• Problem:
Below are records; state how many of their lines hold the word "this", and give only the figure.

---*---

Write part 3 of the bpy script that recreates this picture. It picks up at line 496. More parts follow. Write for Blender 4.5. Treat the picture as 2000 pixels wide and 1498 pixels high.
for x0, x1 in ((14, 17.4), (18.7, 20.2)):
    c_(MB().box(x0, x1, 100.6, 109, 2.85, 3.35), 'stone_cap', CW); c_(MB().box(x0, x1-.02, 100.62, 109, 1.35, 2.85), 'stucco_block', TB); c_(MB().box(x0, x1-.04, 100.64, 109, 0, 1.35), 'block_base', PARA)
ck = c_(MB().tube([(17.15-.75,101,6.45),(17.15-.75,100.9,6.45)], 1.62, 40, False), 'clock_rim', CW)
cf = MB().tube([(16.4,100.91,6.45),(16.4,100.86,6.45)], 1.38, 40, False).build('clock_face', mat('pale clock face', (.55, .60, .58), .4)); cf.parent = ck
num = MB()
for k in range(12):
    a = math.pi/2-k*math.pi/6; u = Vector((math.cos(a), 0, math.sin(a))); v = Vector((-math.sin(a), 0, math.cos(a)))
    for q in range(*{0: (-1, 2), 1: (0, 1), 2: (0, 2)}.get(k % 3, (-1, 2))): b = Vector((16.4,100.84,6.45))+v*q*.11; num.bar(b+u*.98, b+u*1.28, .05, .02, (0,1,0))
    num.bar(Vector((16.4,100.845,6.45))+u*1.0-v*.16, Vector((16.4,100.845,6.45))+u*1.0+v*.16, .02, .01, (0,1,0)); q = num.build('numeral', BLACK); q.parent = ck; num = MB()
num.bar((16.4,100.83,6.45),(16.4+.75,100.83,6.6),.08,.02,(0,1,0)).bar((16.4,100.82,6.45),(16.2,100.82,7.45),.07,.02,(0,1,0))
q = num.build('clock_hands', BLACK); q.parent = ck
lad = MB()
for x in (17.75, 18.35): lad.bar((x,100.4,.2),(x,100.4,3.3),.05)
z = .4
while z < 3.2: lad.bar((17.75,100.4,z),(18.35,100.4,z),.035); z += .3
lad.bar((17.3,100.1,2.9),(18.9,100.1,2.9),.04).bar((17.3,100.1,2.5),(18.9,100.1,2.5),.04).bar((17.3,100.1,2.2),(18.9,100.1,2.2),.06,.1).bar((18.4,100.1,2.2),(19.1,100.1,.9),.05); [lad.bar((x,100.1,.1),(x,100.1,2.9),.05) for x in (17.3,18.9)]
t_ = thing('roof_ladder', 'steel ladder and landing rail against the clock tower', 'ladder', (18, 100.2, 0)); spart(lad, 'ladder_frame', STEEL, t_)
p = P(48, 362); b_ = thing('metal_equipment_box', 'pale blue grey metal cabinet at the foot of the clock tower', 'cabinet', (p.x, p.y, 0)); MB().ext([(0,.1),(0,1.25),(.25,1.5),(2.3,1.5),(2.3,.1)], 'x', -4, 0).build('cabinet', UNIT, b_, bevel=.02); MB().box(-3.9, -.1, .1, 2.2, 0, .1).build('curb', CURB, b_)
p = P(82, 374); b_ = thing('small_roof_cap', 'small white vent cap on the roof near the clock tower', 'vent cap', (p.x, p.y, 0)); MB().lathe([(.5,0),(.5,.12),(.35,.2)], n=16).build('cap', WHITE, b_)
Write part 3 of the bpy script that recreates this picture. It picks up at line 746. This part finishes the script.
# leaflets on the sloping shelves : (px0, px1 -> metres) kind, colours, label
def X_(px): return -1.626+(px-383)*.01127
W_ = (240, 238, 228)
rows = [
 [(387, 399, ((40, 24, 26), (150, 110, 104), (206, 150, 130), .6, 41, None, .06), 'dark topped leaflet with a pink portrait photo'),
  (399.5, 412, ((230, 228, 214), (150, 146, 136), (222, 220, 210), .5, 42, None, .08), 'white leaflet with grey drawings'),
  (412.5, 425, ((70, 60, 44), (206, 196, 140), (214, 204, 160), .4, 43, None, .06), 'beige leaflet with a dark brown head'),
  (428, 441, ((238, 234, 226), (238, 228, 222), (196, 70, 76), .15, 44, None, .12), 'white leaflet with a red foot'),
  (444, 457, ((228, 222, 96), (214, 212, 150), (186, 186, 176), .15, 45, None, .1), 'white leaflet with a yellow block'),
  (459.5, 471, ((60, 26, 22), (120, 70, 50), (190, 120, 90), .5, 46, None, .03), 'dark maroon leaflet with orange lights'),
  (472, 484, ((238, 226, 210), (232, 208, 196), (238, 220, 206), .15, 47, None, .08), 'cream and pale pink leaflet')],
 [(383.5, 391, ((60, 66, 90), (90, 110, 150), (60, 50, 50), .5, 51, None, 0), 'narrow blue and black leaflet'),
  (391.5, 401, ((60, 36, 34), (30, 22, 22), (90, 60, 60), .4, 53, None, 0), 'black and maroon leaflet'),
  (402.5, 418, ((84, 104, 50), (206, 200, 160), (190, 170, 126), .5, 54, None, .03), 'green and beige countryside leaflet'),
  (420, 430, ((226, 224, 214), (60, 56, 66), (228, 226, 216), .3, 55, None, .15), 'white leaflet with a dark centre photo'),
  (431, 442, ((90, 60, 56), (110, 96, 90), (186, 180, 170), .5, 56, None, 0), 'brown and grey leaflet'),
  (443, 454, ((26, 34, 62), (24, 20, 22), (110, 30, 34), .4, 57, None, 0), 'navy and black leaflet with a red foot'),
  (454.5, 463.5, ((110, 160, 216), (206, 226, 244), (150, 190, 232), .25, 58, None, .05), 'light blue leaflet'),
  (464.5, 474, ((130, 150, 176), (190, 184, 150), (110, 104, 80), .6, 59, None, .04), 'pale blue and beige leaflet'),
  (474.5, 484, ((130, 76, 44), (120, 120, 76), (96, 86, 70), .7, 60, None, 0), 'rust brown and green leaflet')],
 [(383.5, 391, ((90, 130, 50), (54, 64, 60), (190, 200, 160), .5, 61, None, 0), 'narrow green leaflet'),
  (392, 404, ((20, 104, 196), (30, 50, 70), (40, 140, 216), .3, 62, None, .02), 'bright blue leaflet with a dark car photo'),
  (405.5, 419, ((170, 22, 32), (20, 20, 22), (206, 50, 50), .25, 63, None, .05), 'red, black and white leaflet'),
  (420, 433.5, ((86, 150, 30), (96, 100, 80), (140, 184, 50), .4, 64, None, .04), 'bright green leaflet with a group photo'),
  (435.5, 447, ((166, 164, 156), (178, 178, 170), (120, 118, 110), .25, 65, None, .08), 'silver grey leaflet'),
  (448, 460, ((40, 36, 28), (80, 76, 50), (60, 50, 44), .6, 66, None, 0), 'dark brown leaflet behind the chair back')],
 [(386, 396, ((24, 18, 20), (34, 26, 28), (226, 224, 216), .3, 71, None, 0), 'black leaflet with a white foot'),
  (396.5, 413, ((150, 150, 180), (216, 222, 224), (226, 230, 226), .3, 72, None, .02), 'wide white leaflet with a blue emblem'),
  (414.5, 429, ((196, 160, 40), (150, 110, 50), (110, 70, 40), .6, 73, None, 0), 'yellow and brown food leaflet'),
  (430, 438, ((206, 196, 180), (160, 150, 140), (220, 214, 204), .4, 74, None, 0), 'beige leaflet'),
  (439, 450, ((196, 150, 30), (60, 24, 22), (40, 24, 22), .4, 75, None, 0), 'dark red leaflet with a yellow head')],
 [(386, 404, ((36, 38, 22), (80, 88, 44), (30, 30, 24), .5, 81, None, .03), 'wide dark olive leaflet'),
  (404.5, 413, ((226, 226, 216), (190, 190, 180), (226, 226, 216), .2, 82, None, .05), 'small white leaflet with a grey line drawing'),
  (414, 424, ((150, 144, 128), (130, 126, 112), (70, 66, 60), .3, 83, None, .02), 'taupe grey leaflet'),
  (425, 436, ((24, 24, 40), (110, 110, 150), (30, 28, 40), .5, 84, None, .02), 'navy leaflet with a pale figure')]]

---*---

• The response:
2